Wilson and the Beach Boys finally take upon their narrow shoulders the mantle of adulthood in “I Know There’s an Answer,” which has a passing resemblance in theme to the Byrds’ “Psychodrama City” or the Association’s swinging “Along Comes Mary.” When the fabric of society frays so rapidly and significantly as it did in the Sixties, there are bound to be new hangups and increased excess to muddle through. Wilson here comments upon the discontent of his peers as he tries to path his own path through interesting times, and if he’d released the more straightforward “Hang on to Your Ego,” this struggle I think could be more resonant with his hipper, more mature fans. From what i understand, Mike Love gave an ultimatum to change the lyric, which resulted in the less pointed “I Know There’s an Answer.” (Love would later be grappling with his own ego under the guidance of the Maharishi Mahesh Yogi, in the company of the Beatles and Donovan).
“Here Today,” a decent pop song in itself, seems a concentrated effort to unleash the thus-far neutered virility of the Wrecking Crew. Hal Blaine impressively rumbles against Carol Kaye’s nimble, rocking bass line, mitigated somewhat by Wilson’s insistence on excessive changes. In the context of Pet Sounds, though, the noise between the bass and drums comes across as hammer of the gods. The lyrics are drivel (Mike Love had the uncanny ability to make words sound worse than they really were), but the bass breakdown at the end is a saving grace, the one bit of true rock music in album anything but.

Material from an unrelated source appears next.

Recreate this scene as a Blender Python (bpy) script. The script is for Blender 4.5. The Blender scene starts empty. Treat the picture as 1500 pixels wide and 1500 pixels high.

On its face, “I Just Wasn’t Made for These Times” is Wilson’s excuse, or apology, for his obsession with the kind of extended teen-hood exalted and cried over throughout Pet Sounds, the justification for old-fashioned lyrics in an advancing rock milieu. In Wilson’s mind, maybe he couldn’t keep up with the times, and sought retreat to that space in his head where he continued to get around, where he continued to safari for surfin.’ Maybe I expect too much from the song, which is in itself four minutes of self pity. A song about a guy who’s got something, but has never applied himself. When that last refrain comes in (”Sometimes I feel very sad”), you can’t help but be moved by the depth of feeling, no matter the narrow spectrum of Wilson’s maturity in his music. 
A dedicated listen to Pet Sounds guides us toward a new appreciation. Maybe not for the album’s lyrical content, nor even Wilson’s musical vision. Rather, it inspires an appreciation for one’s station in life, reminding us that we ourselves have moved beyond crippling insecurity and awkwardness the album has frozen in forever time. That day we are waiting for is not, as Wilson suggests, when we will love again, but that day when love becomes less predominant, less a particularized, aching throb, when love will fill our heart without insisting on some stunted form of youthful romance.